What the exercise asks: Return each entry exactly, omitting nothing.

[Entries with scene source code]
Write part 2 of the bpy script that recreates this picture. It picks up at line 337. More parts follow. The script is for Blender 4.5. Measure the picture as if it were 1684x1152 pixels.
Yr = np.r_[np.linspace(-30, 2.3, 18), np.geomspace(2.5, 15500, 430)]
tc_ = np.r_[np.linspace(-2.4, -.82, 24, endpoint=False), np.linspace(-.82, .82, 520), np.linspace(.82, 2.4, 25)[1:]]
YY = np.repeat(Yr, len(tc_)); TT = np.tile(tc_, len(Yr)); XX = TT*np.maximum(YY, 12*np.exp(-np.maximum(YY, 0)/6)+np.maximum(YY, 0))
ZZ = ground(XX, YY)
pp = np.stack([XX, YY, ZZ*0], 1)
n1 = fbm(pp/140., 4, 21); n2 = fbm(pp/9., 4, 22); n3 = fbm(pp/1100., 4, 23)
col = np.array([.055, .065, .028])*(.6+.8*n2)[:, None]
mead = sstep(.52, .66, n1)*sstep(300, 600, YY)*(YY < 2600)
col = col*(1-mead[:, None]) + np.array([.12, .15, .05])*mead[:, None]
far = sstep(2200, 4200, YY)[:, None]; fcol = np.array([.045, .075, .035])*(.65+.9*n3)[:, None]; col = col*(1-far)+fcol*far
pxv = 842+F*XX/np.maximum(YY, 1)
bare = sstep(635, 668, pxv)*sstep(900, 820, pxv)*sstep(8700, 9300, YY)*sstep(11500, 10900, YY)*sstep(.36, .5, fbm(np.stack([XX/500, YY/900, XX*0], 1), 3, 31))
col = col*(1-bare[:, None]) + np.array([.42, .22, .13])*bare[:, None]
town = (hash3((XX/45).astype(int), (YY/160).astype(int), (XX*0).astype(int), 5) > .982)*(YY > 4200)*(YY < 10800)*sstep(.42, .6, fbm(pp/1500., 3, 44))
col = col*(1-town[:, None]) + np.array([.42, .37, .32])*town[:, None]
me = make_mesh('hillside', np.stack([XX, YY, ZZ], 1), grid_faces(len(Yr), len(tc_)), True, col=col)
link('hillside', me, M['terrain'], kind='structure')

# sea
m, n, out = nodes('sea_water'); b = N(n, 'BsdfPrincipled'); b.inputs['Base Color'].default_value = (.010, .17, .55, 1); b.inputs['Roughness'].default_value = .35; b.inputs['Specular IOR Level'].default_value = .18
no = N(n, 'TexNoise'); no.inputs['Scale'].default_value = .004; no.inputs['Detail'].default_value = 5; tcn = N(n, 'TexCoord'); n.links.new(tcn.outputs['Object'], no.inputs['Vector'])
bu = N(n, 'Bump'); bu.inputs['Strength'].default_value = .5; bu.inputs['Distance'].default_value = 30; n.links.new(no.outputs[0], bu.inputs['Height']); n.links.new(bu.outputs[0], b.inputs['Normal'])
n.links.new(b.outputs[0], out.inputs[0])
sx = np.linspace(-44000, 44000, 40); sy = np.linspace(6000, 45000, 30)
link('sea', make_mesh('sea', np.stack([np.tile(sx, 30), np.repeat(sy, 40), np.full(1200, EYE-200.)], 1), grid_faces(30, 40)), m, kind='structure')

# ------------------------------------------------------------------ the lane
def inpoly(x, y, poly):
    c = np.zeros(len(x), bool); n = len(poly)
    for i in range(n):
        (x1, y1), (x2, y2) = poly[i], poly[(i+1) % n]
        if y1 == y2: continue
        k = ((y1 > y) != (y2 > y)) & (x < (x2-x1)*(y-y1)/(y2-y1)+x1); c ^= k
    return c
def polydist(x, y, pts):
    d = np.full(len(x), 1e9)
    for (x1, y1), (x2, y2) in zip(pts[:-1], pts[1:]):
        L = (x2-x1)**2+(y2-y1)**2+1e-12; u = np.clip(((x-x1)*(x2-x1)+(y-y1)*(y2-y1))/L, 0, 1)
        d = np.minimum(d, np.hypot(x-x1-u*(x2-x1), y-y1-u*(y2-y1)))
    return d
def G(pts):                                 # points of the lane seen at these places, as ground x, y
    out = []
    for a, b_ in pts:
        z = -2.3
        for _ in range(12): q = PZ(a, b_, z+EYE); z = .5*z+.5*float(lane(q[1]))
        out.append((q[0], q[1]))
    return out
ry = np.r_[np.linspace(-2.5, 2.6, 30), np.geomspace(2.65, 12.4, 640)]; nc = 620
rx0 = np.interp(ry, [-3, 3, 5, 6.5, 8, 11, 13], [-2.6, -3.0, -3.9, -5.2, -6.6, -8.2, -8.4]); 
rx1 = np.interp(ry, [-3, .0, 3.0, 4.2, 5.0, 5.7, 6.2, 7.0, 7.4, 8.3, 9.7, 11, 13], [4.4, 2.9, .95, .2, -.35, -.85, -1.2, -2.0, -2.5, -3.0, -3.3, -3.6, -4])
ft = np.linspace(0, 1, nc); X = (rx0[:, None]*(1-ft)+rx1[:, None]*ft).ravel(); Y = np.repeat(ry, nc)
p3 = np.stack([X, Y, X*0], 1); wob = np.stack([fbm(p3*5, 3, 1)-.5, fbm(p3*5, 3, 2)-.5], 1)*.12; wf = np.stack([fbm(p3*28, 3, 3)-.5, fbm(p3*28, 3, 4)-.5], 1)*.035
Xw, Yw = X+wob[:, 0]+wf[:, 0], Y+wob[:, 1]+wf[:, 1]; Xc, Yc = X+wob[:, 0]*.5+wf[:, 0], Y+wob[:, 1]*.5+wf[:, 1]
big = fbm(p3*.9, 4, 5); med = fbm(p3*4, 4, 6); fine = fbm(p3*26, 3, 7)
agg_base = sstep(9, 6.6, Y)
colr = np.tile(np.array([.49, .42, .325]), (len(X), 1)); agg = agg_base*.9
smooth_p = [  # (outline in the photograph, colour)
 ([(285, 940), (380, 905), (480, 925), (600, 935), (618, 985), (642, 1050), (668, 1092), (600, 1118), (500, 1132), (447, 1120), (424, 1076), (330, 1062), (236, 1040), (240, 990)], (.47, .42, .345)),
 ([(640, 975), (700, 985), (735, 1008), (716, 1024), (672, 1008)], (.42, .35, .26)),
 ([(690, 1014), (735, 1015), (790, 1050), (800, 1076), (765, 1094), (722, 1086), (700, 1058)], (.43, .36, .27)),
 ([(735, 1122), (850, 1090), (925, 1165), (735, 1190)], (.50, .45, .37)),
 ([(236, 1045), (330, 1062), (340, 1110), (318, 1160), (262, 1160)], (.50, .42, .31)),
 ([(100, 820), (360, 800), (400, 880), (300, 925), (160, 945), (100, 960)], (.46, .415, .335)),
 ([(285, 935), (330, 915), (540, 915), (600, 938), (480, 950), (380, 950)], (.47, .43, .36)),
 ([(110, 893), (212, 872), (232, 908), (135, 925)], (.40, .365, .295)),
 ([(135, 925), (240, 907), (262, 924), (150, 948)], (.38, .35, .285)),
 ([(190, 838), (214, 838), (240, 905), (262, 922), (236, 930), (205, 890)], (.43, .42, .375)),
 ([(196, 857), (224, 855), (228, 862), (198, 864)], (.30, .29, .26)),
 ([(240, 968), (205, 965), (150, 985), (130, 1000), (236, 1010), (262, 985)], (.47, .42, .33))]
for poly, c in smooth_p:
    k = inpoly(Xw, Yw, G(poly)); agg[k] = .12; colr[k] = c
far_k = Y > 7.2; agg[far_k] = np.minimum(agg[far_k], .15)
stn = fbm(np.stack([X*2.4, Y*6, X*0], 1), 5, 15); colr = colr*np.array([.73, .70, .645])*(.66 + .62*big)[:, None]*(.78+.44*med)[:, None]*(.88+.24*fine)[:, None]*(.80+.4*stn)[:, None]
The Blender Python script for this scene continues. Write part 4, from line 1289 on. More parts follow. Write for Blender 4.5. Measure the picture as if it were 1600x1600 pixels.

Output:
Write part 2 of the bpy script that recreates this picture. It picks up at line 337. More parts follow. The script is for Blender 4.5. Measure the picture as if it were 1684x1152 pixels.
Yr = np.r_[np.linspace(-30, 2.3, 18), np.geomspace(2.5, 15500, 430)]
tc_ = np.r_[np.linspace(-2.4, -.82, 24, endpoint=False), np.linspace(-.82, .82, 520), np.linspace(.82, 2.4, 25)[1:]]
YY = np.repeat(Yr, len(tc_)); TT = np.tile(tc_, len(Yr)); XX = TT*np.maximum(YY, 12*np.exp(-np.maximum(YY, 0)/6)+np.maximum(YY, 0))
ZZ = ground(XX, YY)
pp = np.stack([XX, YY, ZZ*0], 1)
n1 = fbm(pp/140., 4, 21); n2 = fbm(pp/9., 4, 22); n3 = fbm(pp/1100., 4, 23)
col = np.array([.055, .065, .028])*(.6+.8*n2)[:, None]
mead = sstep(.52, .66, n1)*sstep(300, 600, YY)*(YY < 2600)
col = col*(1-mead[:, None]) + np.array([.12, .15, .05])*mead[:, None]
far = sstep(2200, 4200, YY)[:, None]; fcol = np.array([.045, .075, .035])*(.65+.9*n3)[:, None]; col = col*(1-far)+fcol*far
pxv = 842+F*XX/np.maximum(YY, 1)
bare = sstep(635, 668, pxv)*sstep(900, 820, pxv)*sstep(8700, 9300, YY)*sstep(11500, 10900, YY)*sstep(.36, .5, fbm(np.stack([XX/500, YY/900, XX*0], 1), 3, 31))
col = col*(1-bare[:, None]) + np.array([.42, .22, .13])*bare[:, None]
town = (hash3((XX/45).astype(int), (YY/160).astype(int), (XX*0).astype(int), 5) > .982)*(YY > 4200)*(YY < 10800)*sstep(.42, .6, fbm(pp/1500., 3, 44))
col = col*(1-town[:, None]) + np.array([.42, .37, .32])*town[:, None]
me = make_mesh('hillside', np.stack([XX, YY, ZZ], 1), grid_faces(len(Yr), len(tc_)), True, col=col)
link('hillside', me, M['terrain'], kind='structure')

# sea
m, n, out = nodes('sea_water'); b = N(n, 'BsdfPrincipled'); b.inputs['Base Color'].default_value = (.010, .17, .55, 1); b.inputs['Roughness'].default_value = .35; b.inputs['Specular IOR Level'].default_value = .18
no = N(n, 'TexNoise'); no.inputs['Scale'].default_value = .004; no.inputs['Detail'].default_value = 5; tcn = N(n, 'TexCoord'); n.links.new(tcn.outputs['Object'], no.inputs['Vector'])
bu = N(n, 'Bump'); bu.inputs['Strength'].default_value = .5; bu.inputs['Distance'].default_value = 30; n.links.new(no.outputs[0], bu.inputs['Height']); n.links.new(bu.outputs[0], b.inputs['Normal'])
n.links.new(b.outputs[0], out.inputs[0])
sx = np.linspace(-44000, 44000, 40); sy = np.linspace(6000, 45000, 30)
link('sea', make_mesh('sea', np.stack([np.tile(sx, 30), np.repeat(sy, 40), np.full(1200, EYE-200.)], 1), grid_faces(30, 40)), m, kind='structure')

# ------------------------------------------------------------------ the lane
def inpoly(x, y, poly):
    c = np.zeros(len(x), bool); n = len(poly)
    for i in range(n):
        (x1, y1), (x2, y2) = poly[i], poly[(i+1) % n]
        if y1 == y2: continue
        k = ((y1 > y) != (y2 > y)) & (x < (x2-x1)*(y-y1)/(y2-y1)+x1); c ^= k
    return c
def polydist(x, y, pts):
    d = np.full(len(x), 1e9)
    for (x1, y1), (x2, y2) in zip(pts[:-1], pts[1:]):
        L = (x2-x1)**2+(y2-y1)**2+1e-12; u = np.clip(((x-x1)*(x2-x1)+(y-y1)*(y2-y1))/L, 0, 1)
        d = np.minimum(d, np.hypot(x-x1-u*(x2-x1), y-y1-u*(y2-y1)))
    return d
def G(pts):                                 # points of the lane seen at these places, as ground x, y
    out = []
    for a, b_ in pts:
        z = -2.3
        for _ in range(12): q = PZ(a, b_, z+EYE); z = .5*z+.5*float(lane(q[1]))
        out.append((q[0], q[1]))
    return out
ry = np.r_[np.linspace(-2.5, 2.6, 30), np.geomspace(2.65, 12.4, 640)]; nc = 620
rx0 = np.interp(ry, [-3, 3, 5, 6.5, 8, 11, 13], [-2.6, -3.0, -3.9, -5.2, -6.6, -8.2, -8.4]); 
rx1 = np.interp(ry, [-3, .0, 3.0, 4.2, 5.0, 5.7, 6.2, 7.0, 7.4, 8.3, 9.7, 11, 13], [4.4, 2.9, .95, .2, -.35, -.85, -1.2, -2.0, -2.5, -3.0, -3.3, -3.6, -4])
ft = np.linspace(0, 1, nc); X = (rx0[:, None]*(1-ft)+rx1[:, None]*ft).ravel(); Y = np.repeat(ry, nc)
p3 = np.stack([X, Y, X*0], 1); wob = np.stack([fbm(p3*5, 3, 1)-.5, fbm(p3*5, 3, 2)-.5], 1)*.12; wf = np.stack([fbm(p3*28, 3, 3)-.5, fbm(p3*28, 3, 4)-.5], 1)*.035
Xw, Yw = X+wob[:, 0]+wf[:, 0], Y+wob[:, 1]+wf[:, 1]; Xc, Yc = X+wob[:, 0]*.5+wf[:, 0], Y+wob[:, 1]*.5+wf[:, 1]
big = fbm(p3*.9, 4, 5); med = fbm(p3*4, 4, 6); fine = fbm(p3*26, 3, 7)
agg_base = sstep(9, 6.6, Y)
colr = np.tile(np.array([.49, .42, .325]), (len(X), 1)); agg = agg_base*.9
smooth_p = [  # (outline in the photograph, colour)
 ([(285, 940), (380, 905), (480, 925), (600, 935), (618, 985), (642, 1050), (668, 1092), (600, 1118), (500, 1132), (447, 1120), (424, 1076), (330, 1062), (236, 1040), (240, 990)], (.47, .42, .345)),
 ([(640, 975), (700, 985), (735, 1008), (716, 1024), (672, 1008)], (.42, .35, .26)),
 ([(690, 1014), (735, 1015), (790, 1050), (800, 1076), (765, 1094), (722, 1086), (700, 1058)], (.43, .36, .27)),
 ([(735, 1122), (850, 1090), (925, 1165), (735, 1190)], (.50, .45, .37)),
 ([(236, 1045), (330, 1062), (340, 1110), (318, 1160), (262, 1160)], (.50, .42, .31)),
 ([(100, 820), (360, 800), (400, 880), (300, 925), (160, 945), (100, 960)], (.46, .415, .335)),
 ([(285, 935), (330, 915), (540, 915), (600, 938), (480, 950), (380, 950)], (.47, .43, .36)),
 ([(110, 893), (212, 872), (232, 908), (135, 925)], (.40, .365, .295)),
 ([(135, 925), (240, 907), (262, 924), (150, 948)], (.38, .35, .285)),
 ([(190, 838), (214, 838), (240, 905), (262, 922), (236, 930), (205, 890)], (.43, .42, .375)),
 ([(196, 857), (224, 855), (228, 862), (198, 864)], (.30, .29, .26)),
 ([(240, 968), (205, 965), (150, 985), (130, 1000), (236, 1010), (262, 985)], (.47, .42, .33))]
for poly, c in smooth_p:
    k = inpoly(Xw, Yw, G(poly)); agg[k] = .12; colr[k] = c
far_k = Y > 7.2; agg[far_k] = np.minimum(agg[far_k], .15)
stn = fbm(np.stack([X*2.4, Y*6, X*0], 1), 5, 15); colr = colr*np.array([.73, .70, .645])*(.66 + .62*big)[:, None]*(.78+.44*med)[:, None]*(.88+.24*fine)[:, None]*(.80+.4*stn)[:, None]
The Blender Python script for this scene continues. Write part 4, from line 1289 on. More parts follow. Write for Blender 4.5. Measure the picture as if it were 1600x1600 pixels.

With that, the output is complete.